Сковородино. Мужик, прокаленный солнцем и обдутый ветрами, порадовал, что еще 600 км такой дороги.
Почему- то все хотелось доехать поскорей до Ерофея Павловича знаменитого.
Пока встречался шиномотаж - заклеили две камеры. Затем самосильно поменяли два колеса. Последние двести километров ехали без запаски, по 10-20 километров в час. На тысячу с лишним километров ни одного дорожного рабочего не увидели.
И в течение двух суток, как только взбирались по этой дороге на высокий перевал - в обе стороны простирался бескрайний горелый лес.
Конечно, слышала и видела по телевизору лесные пожары в Приамурье, но реальное зрелище было пострашней. Немереные тысячи гектаров спаленного леса - высокие голые стволы сосен, и только. Да неужели же никак нельзя было побороть огонь?
И лишь в детской библиотеке в Улан-Удэ узнали мы правду об этом нестихийном бедствии.
- У меня знакомая женщина из района - муж уволился из леспромхоза, - рассказывала заведующая. - Он - лесник, лес любит. Говорит - не могу работать с китайцами: губят все живое без разбору - зайцев, лис; даже гумус (плодородный слой почвы, если кто забыл) срезают и увозят. У них на десять лет вырубка запрещена - вот они наш лес и вывозят.

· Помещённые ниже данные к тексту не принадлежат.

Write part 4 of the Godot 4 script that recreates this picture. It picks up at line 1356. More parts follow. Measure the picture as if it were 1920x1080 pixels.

- Так что вывозят-то? Мы только сгоревший лес видели!
Тут все и открылось.
- Нет - все сгорает, а у сосен только кора обгорает. И к стволам тогда подобраться легко - пилят и вывозят.
- А кто же поджигает?
- Сами и поджигают! У нас все про это знают. Договариваются с чиновниками, поджигают лес, потом продают и делятся.
…Вот к кому у меня нет претензий - это к китайцам. Если наши негодяи так относятся к своей земле и природе - почему же не скупать у негодяев их лес, гумус и что угодно?
Вернемся к нашему конкурсу по русскому языку…
…Итак, вырисовывается следующая гипотеза (пока - гипотеза!). Так называемый пассивный языковой запас («не употребляю, но понимаю») удерживается в памяти в основном до конца школы, а затем значение хранящихся в нем слов начинает стремительно выгорать. Потому что школа оказывается сегодня едва ли не единственной общественной средой, где подросток все время (отнюдь не только на уроках литературы) находится в ауре русской литературной речи - то есть по крайней мере все время ее СЛЫШИТ. За исключением исключений, все учителя-предметники - преподаватели физики, химии, биологии - привычно следят за своей речью, стараются говорить «правильно» и к тому же (опять-таки в общем случае) не впускают в свои нередкие инвективы вульгаризмов.